## To do
Search the data for the string "script" and gather each line it is in.

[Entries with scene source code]
____

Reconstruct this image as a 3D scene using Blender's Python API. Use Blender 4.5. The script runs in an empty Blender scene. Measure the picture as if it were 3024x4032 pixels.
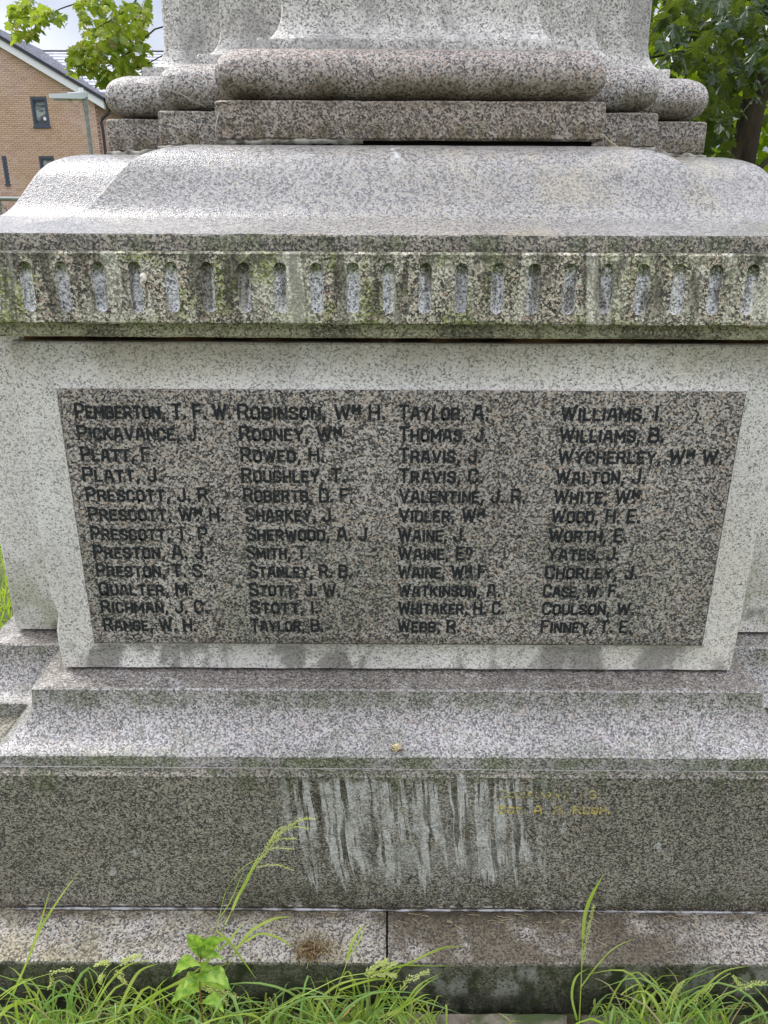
import bpy, bmesh, math, random
from mathutils import Vector, Matrix, noise
R = math.radians
random.seed(11)
sc = bpy.context.scene
col = sc.collection

# ------------------------------------------------------------------ camera
FPX, PITCH, ROLL = 3028.0, R(21.0), 0.0045
CAM = Vector((-0.03, -2.37, 1.62))
_R0 = Vector((1, 0, 0)); _U0 = Vector((0, math.sin(PITCH), math.cos(PITCH))); _F = Vector((0, math.cos(PITCH), -math.sin(PITCH)))
_RR = _R0*math.cos(ROLL)+_U0*math.sin(ROLL); _UU = -_R0*math.sin(ROLL)+_U0*math.cos(ROLL)
cam = bpy.data.cameras.new('camera'); cam.sensor_fit = 'VERTICAL'; cam.sensor_height = 24.0
cam.lens = 24.0*FPX/4032.0; cam.clip_start = 0.05; cam.clip_end = 2000
co = bpy.data.objects.new('camera', cam); col.objects.link(co)
M = Matrix((_RR, _UU, -_F)).transposed().to_4x4(); M.translation = CAM
co.matrix_world = M
sc.camera = co

def at(px, py, d):
    """point on the ray of photo pixel (px, py) at horizontal distance d from the camera"""
    r = _F+_RR*((px-1512)/FPX)+_UU*((2016-py)/FPX)
    return CAM+r*(d/r.y)

# ------------------------------------------------------------------ light
SUN_EL, SUN_AZ = R(52), R(-58)        # azimuth from +Y (behind the memorial) towards -X
w = bpy.data.worlds.new('World'); sc.world = w; w.use_nodes = True
wt = w.node_tree; wt.nodes.clear()
wo = wt.nodes.new('ShaderNodeOutputWorld'); bg = wt.nodes.new('ShaderNodeBackground')
sky = wt.nodes.new('ShaderNodeTexSky'); sky.sky_type = 'NISHITA'; sky.sun_disc = False
sky.sun_elevation = SUN_EL; sky.sun_rotation = SUN_AZ; sky.air_density = 1.0; sky.dust_density = .6; sky.ozone_density = 1.0
tc = wt.nodes.new('ShaderNodeTexCoord'); nz = wt.nodes.new('ShaderNodeTexNoise')
nz.inputs['Scale'].default_value = 1.9; nz.inputs['Detail'].default_value = 5; nz.inputs['Roughness'].default_value = .5
mp = wt.nodes.new('ShaderNodeMapping'); mp.inputs['Scale'].default_value = (1, 1, 2.2); mp.inputs['Location'].default_value = (1, 0, 0)
wt.links.new(tc.outputs['Generated'], mp.inputs[0]); wt.links.new(mp.outputs[0], nz.inputs['Vector'])
cr = wt.nodes.new('ShaderNodeValToRGB')
cr.color_ramp.elements[0].position = .30; cr.color_ramp.elements[0].color = (1.35, 1.8, 2.9, 1)
cr.color_ramp.elements[1].position = .72; cr.color_ramp.elements[1].color = (11.4, 11.1, 11.2, 1)
wt.links.new(nz.outputs[0], cr.inputs[0])
mx = wt.nodes.new('ShaderNodeMix'); mx.data_type = 'RGBA'; mx.inputs[0].default_value = .86
sz_ = wt.nodes.new('ShaderNodeSeparateXYZ'); wt.links.new(tc.outputs['Generated'], sz_.inputs[0])
cie = wt.nodes.new('ShaderNodeMapRange'); wt.links.new(sz_.outputs[2], cie.inputs[0])      # overcast sky: zenith three times the horizon
cie.inputs[1].default_value = 0; cie.inputs[2].default_value = 1; cie.inputs[3].default_value = .29; cie.inputs[4].default_value = 2.35
vm = wt.nodes.new('ShaderNodeVectorMath'); vm.operation = 'SCALE'; wt.links.new(cr.outputs[0], vm.inputs[0]); wt.links.new(cie.outputs[0], vm.inputs['Scale'])
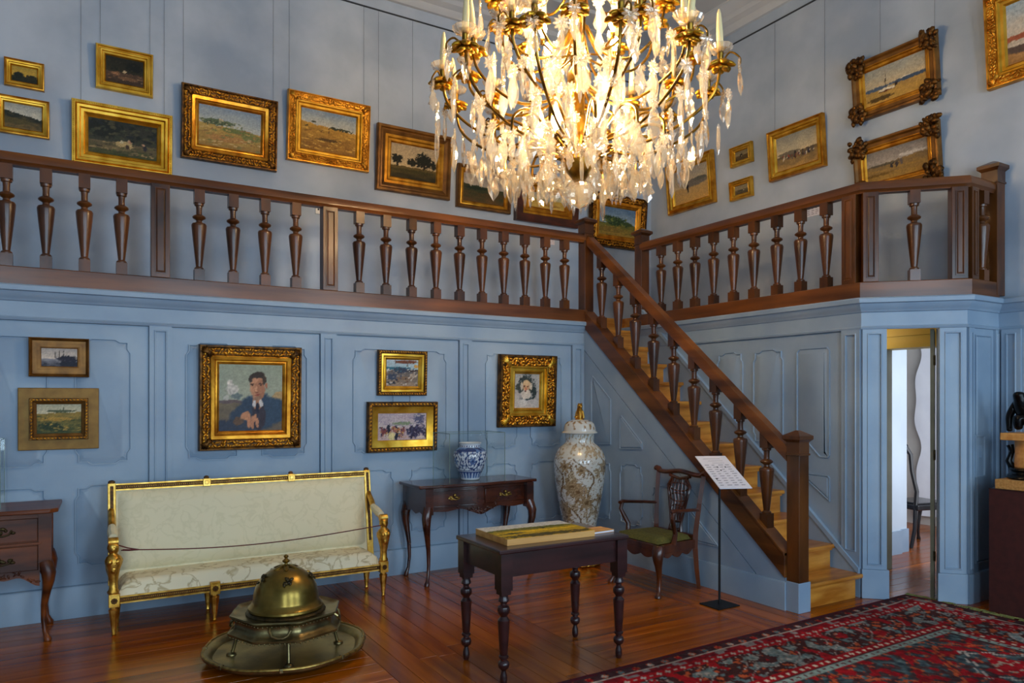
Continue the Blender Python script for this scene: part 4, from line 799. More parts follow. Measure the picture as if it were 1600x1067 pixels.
def strip(x0, x1, zlo, zhi, d0, d1, n=24, fx=serp):
    mb = MB(); L = []
    for i in range(n + 1):
        x = x0 + (x1 - x0) * i / n; y = fx(x / .95) + .05; lo = zlo(x) if callable(zlo) else zlo
        L.append([(x, y - d0, lo), (x, y - d1, lo), (x, y - d1, zhi), (x, y - d0, zhi)])
    return mb.loops(L)
for s in (-1, 1):
    c0, c1 = (s * .04, s * (W - .09)) if s > 0 else (-(W - .09), -.04)
    dr = obj('drawer', strip(c0, c1, Ht - .185, Ht - .055, -.01, .016), 'rosewood', cn, 40, .003)
    obj('drawer_moulding', strip(c0 - .012, c1 + .012, Ht - .203, Ht - .190, -.01, .012).add(*(lambda m: (m.v, m.f))(strip(c0 - .012, c1 + .012, Ht - .050, Ht - .037, -.01, .012))), 'rosewood', dr, 40)
    xc = (c0 + c1) / 2; yc = serp(xc / .95) + .032; mb = MB()
    for k in range(9): mb.ball((xc + random.uniform(-.06, .06), yc - .004, Ht - .12 + random.uniform(-.014, .014)), (random.uniform(.012, .022), .005, .008), 6, 4)
    mb.tube([(xc - .045, yc - .014, Ht - .112), (xc - .03, yc - .026, Ht - .128), (xc, yc - .028, Ht - .134), (xc + .03, yc - .026, Ht - .128), (xc + .045, yc - .014, Ht - .112)], .0045, 6)
    mb.ball((xc, yc - .010, Ht - .098), (.014, .006, .014), 8, 5); obj('drawer_handle', mb, 'handle_brass', dr, 60)
def apz(x): u = abs(x) / (W * .9); return Ht - .228 - .045 * max(0, 1 - u * 2.6) - .009 * math.cos(u * 9) - .05 * max(0, u - .8)
obj('apron', strip(-W + .09, W - .09, apz, Ht - .205, -.012, .008, 60), 'rosewood', cn, 50)
mb = MB()
for k in range(46):
    x = random.gauss(0, .09); z = apz(x) + random.uniform(.006, .05); mb.ball((0, 0, 0), (random.uniform(.010, .02), .007, .007), 6, 4, TS((x, serp(x / .95) + .04, z)) @ Matrix.Rotation(random.uniform(0, 3), 4, 'Y'))
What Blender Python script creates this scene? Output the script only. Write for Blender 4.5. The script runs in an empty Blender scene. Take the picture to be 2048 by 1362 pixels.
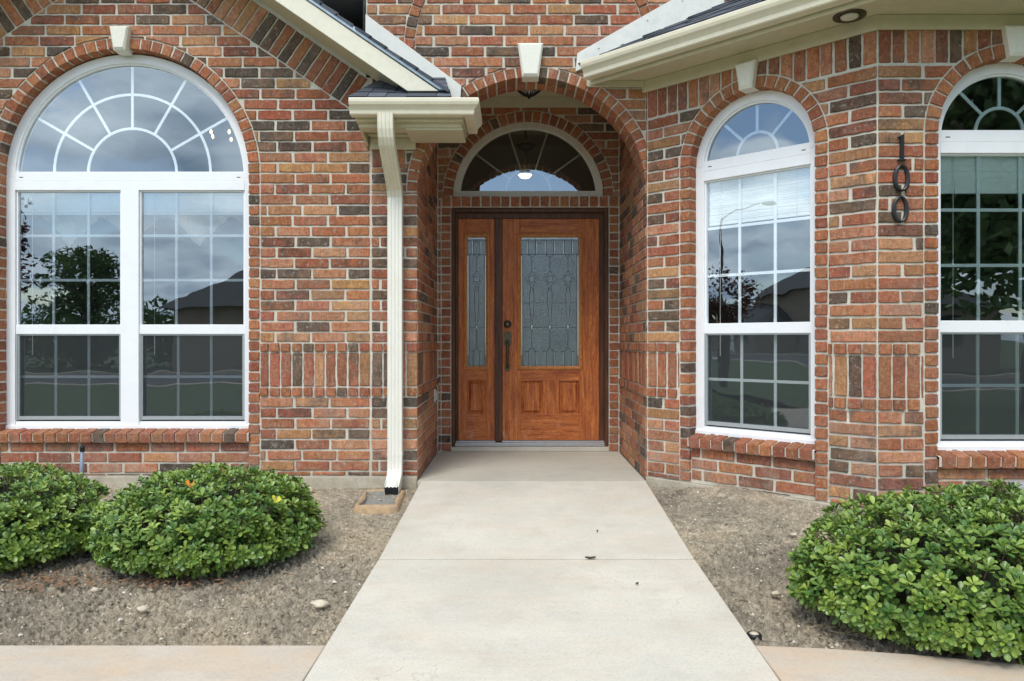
import bpy, bmesh, math, random
from mathutils import Vector, Matrix, noise as mnoise
from mathutils.geometry import tessellate_polygon
random.seed(7)
scene = bpy.context.scene
COL = scene.collection
R = math.radians

# ------------------------------------------------------------------ camera
cam_d = bpy.data.cameras.new('camera'); cam = bpy.data.objects.new('camera', cam_d); COL.objects.link(cam)
cam.location = (0, 0, 1.005); cam.rotation_euler = (R(90), 0, 0)
cam_d.sensor_width = 36; cam_d.lens = 1500/2048*36; cam_d.shift_x = -6/2048
cam_d.clip_start = 0.05; cam_d.clip_end = 2000
scene.camera = cam
# ------------------------------------------------------------------ world
SUN_EL, SUN_AZ = 52, 200      # azimuth clockwise from +Y: behind the camera, a little to the left
world = bpy.data.worlds.new('World'); scene.world = world; world.use_nodes = True
wn, wl = world.node_tree.nodes, world.node_tree.links
wn.clear()
def N(nodes, t, **k):
    n = nodes.new(t)
    for a, v in k.items():
        if a.startswith('i_'): n.inputs[a[2:].replace('_', ' ')].default_value = v
        else: setattr(n, a, v)
    return n
wout = N(wn, 'ShaderNodeOutputWorld'); wbg = N(wn, 'ShaderNodeBackground'); wbg.inputs[1].default_value = 0.13
sky = N(wn, 'ShaderNodeTexSky', sky_type='NISHITA'); sky.sun_disc = False
sky.sun_elevation = R(SUN_EL); sky.sun_rotation = R(SUN_AZ); sky.air_density = 1.0; sky.dust_density = 0.6
tc = N(wn, 'ShaderNodeTexCoord'); sep = N(wn, 'ShaderNodeSeparateXYZ'); wl.new(tc.outputs['Generated'], sep.inputs[0])
zc = N(wn, 'ShaderNodeMath', operation='MAXIMUM'); zc.inputs[1].default_value = 0.0; wl.new(sep.outputs[2], zc.inputs[0])
za = N(wn, 'ShaderNodeMath', operation='ADD'); za.inputs[1].default_value = 0.22; wl.new(zc.outputs[0], za.inputs[0])
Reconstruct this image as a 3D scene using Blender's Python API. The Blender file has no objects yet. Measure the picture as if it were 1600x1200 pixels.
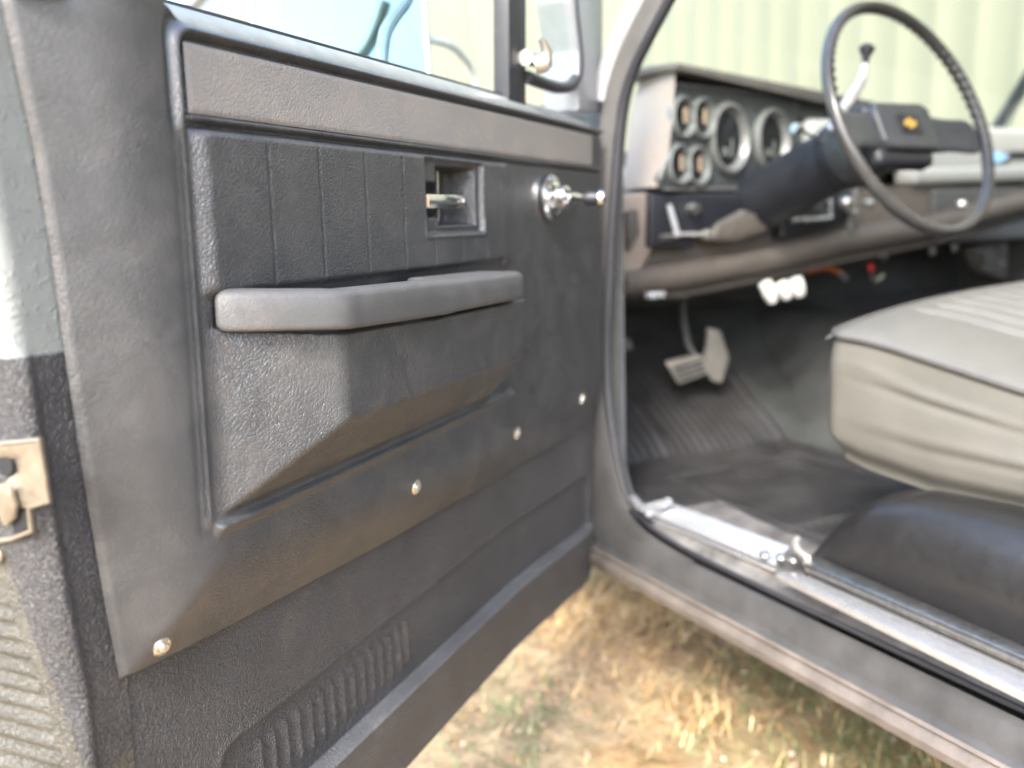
import bpy, bmesh, math, random
import numpy as np
from mathutils import Vector, Matrix
random.seed(7)
rng = np.random.default_rng(7)
SC = bpy.context.scene
COL = SC.collection
R = math.radians

# ------------------------------------------------------------------ camera
F_PX = 1480.0
CAM = np.array([0.0, 0.0, 1.08])
def unit(v):
    v = np.array(v, float)
    return v/np.linalg.norm(v)
_dn = unit((125, 8330, F_PX)); _up = -_dn
_f = np.array((-825, -251, F_PX)); _f = unit(_f-_f.dot(_dn)*_dn)
_x = np.cross(_f, _up)
MW = np.array([_x, _f, _up])           # camera space (x right, y down, z ahead) -> world
cam_data = bpy.data.cameras.new("camera")
cam = bpy.data.objects.new("camera", cam_data); COL.objects.link(cam)
mm = Matrix.Identity(4)
for i in range(3):
    mm[i][0] = MW[i][0]; mm[i][1] = -MW[i][1]; mm[i][2] = -MW[i][2]; mm[i][3] = CAM[i]
cam.matrix_world = mm
cam_data.sensor_fit = 'HORIZONTAL'; cam_data.sensor_width = 36
cam_data.lens = F_PX/1600*36
cam_data.clip_start = 0.02; cam_data.clip_end = 600
cam_data.dof.use_dof = True
cam_data.dof.focus_distance = 0.73
cam_data.dof.aperture_fstop = 3.5
SC.camera = cam

# ------------------------------------------------------------------ sky, sun, exposure
SUN_EL, SUN_AZ = R(40), math.atan2(-0.76, -0.65)      # azimuth of the sun measured from +Y towards +X
w = bpy.data.worlds.new("World"); SC.world = w; w.use_nodes = True
nt = w.node_tree; nt.nodes.clear()
sky = nt.nodes.new('ShaderNodeTexSky'); sky.sky_type = 'NISHITA'; sky.sun_disc = False
sky.sun_elevation = SUN_EL; sky.sun_rotation = SUN_AZ
sky.dust_density = 2.0; sky.air_density = 1.0; sky.ozone_density = 1.0
bg = nt.nodes.new('ShaderNodeBackground'); bg.inputs['Strength'].default_value = 0.15
wo = nt.nodes.new('ShaderNodeOutputWorld')
nt.links.new(sky.outputs[0], bg.inputs[0]); nt.links.new(bg.outputs[0], wo.inputs[0])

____

## Answer below
Reconstruct this image as a 3D scene using Blender's Python API. Use Blender 4.5. The script runs in an empty Blender scene. Measure the picture as if it were 3024x4032 pixels.
Continue the Blender Python script for this scene: part 4, from line 799. More parts follow. Measure the picture as if it were 1600x1067 pixels.
What Blender Python script creates this scene? Output the script only. Write for Blender 4.5. The script runs in an empty Blender scene. Take the picture to be 2048 by 1362 pixels.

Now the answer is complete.